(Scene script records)

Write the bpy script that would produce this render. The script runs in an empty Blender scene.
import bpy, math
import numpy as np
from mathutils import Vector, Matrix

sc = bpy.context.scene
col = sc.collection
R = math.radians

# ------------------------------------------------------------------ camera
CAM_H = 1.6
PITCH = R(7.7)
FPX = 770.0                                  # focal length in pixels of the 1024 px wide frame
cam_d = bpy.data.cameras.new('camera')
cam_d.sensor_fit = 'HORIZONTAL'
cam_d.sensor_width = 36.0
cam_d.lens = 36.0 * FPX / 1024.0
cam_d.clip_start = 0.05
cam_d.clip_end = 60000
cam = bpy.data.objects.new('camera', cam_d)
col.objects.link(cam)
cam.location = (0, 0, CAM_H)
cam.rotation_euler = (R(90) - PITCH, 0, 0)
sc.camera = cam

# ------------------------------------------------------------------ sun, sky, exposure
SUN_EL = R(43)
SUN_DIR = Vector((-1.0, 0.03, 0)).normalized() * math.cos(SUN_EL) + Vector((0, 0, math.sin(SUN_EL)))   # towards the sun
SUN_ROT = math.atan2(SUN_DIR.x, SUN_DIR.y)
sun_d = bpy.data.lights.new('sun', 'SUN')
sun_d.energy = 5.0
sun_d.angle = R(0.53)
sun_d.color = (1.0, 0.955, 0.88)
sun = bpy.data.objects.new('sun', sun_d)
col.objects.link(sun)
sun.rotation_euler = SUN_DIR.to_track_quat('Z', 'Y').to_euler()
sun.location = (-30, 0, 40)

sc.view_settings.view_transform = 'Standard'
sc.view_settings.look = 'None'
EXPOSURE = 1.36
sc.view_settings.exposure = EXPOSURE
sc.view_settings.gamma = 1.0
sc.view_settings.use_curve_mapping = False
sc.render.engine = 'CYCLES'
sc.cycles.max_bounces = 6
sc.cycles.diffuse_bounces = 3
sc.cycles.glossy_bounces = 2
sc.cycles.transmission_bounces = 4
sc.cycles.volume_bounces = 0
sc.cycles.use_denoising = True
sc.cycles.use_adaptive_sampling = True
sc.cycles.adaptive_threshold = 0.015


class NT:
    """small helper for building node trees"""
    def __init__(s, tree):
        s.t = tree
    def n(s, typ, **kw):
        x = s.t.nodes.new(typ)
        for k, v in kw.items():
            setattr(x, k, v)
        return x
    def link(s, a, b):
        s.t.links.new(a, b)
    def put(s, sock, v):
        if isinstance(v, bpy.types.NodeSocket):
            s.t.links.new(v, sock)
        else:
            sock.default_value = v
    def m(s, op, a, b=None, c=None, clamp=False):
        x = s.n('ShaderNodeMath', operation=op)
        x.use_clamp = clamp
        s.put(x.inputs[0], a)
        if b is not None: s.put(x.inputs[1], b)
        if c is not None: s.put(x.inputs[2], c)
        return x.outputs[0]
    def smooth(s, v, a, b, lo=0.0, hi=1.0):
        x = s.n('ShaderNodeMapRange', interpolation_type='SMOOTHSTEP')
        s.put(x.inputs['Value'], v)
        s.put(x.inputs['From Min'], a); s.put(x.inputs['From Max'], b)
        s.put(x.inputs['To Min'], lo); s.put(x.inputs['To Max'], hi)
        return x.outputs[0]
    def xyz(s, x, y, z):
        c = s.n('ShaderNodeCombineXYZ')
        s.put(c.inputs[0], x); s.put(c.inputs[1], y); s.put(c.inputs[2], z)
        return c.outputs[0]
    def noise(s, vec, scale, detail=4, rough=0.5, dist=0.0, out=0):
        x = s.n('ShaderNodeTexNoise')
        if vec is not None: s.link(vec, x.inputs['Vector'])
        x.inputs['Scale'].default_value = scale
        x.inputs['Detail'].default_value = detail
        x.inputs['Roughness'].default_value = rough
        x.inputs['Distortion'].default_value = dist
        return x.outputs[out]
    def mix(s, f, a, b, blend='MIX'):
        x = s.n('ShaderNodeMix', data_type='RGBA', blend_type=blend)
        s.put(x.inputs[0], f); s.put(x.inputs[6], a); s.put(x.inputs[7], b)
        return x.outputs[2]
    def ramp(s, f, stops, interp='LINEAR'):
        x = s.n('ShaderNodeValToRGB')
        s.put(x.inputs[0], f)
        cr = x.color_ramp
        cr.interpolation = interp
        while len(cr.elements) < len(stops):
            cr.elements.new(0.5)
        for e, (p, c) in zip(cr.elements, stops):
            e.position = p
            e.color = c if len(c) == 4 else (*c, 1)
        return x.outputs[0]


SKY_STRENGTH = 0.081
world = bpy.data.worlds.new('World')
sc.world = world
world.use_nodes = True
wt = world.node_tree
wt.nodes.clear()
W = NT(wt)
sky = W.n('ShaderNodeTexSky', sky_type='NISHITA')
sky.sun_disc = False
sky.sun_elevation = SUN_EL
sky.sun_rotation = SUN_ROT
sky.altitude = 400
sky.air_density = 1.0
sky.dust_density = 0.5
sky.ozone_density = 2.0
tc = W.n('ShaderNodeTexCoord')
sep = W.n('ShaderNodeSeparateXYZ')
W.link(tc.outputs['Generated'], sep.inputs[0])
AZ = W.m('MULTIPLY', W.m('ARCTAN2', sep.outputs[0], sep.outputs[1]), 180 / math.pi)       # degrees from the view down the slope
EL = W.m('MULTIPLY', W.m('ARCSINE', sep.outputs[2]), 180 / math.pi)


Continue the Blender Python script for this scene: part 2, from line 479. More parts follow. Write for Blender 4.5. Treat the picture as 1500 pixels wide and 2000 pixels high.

What needs to be done
Print the listing above from its first line through the line with "sun.location = (-30, 0, 40)", and stop there.

Written solution
Write the bpy script that would produce this render. The script runs in an empty Blender scene.
import bpy, math
import numpy as np
from mathutils import Vector, Matrix

sc = bpy.context.scene
col = sc.collection
R = math.radians

# ------------------------------------------------------------------ camera
CAM_H = 1.6
PITCH = R(7.7)
FPX = 770.0                                  # focal length in pixels of the 1024 px wide frame
cam_d = bpy.data.cameras.new('camera')
cam_d.sensor_fit = 'HORIZONTAL'
cam_d.sensor_width = 36.0
cam_d.lens = 36.0 * FPX / 1024.0
cam_d.clip_start = 0.05
cam_d.clip_end = 60000
cam = bpy.data.objects.new('camera', cam_d)
col.objects.link(cam)
cam.location = (0, 0, CAM_H)
cam.rotation_euler = (R(90) - PITCH, 0, 0)
sc.camera = cam

# ------------------------------------------------------------------ sun, sky, exposure
SUN_EL = R(43)
SUN_DIR = Vector((-1.0, 0.03, 0)).normalized() * math.cos(SUN_EL) + Vector((0, 0, math.sin(SUN_EL)))   # towards the sun
SUN_ROT = math.atan2(SUN_DIR.x, SUN_DIR.y)
sun_d = bpy.data.lights.new('sun', 'SUN')
sun_d.energy = 5.0
sun_d.angle = R(0.53)
sun_d.color = (1.0, 0.955, 0.88)
sun = bpy.data.objects.new('sun', sun_d)
col.objects.link(sun)
sun.rotation_euler = SUN_DIR.to_track_quat('Z', 'Y').to_euler()
sun.location = (-30, 0, 40)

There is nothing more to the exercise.